Еще в середине XIX века Константин Аксаков сформулировал суть взаимоотношений русского народа и государства:
«Народ русский — есть народ не государственный, т. е. не стремящийся к государственной власти, не желающий для себя политических прав, не имеющий в себе даже зародыша народного властолюбия. Русский народ, не имеющий в себе политического элемента, отделил государство от себя и государствовать не хочет. Не желая государствовать, народ предоставляет правительству неограниченную власть государственную. Взамен того русский народ предоставляет себе нравственную свободу, свободу жизни и духа».

При всей дискуссионности этих более чем столетних максим нельзя не отметить, что сегодня они звучат очень актуально. Пассивность народных масс, помноженная на уже ничем не ограничиваемый разгул «креатива» властных элит, рождает у рэволюционно настроенной части сторонников западной демократии как минимум недоумение, а в итоге приводит их к выводу о «генетическом рабстве» народа, бесперспективности демократических перемен в России и т. п. 

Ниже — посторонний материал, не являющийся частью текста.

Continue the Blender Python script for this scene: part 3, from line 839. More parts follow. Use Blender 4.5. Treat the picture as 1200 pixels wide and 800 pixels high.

С другой стороны, пришедшая сегодня к власти генерация сторонников «золотого тельца», охренев от бесконтрольности со стороны народа и безнаказанности со стороны государства, со спертым в зобу дыханием несется во все тяжкие, распихивая по карманам и офшорным счетам уворованные у народа деньги.

Аксаков полагает, что народ готов терпеть и это, и даже большее, пока вороватое и нагловатое правительство оставляет ему «нравственную свободу, свободу жизни и духа»

И мне кажется, что в этом есть доля истины. Именно нравственная свобода, свобода жизни и духа были нарушены наиболее вопиющим образом при Николае Втором. В том числе за счет усиления роли РПЦ как института государственной пропаганды.

Чем это закончилось в 1917 году и как повел себя «пассивный» народ, может не помнить только дебил.

Сейчас очень похожая ситуация складывается. Например, с покушением правящей элиты на свободу Интернета, обложение налогами самозанятых и т. д.

И пассивность народа рано или поздно легко может трансформироваться в тот самый бунт, «бессмысленный и беспощадный».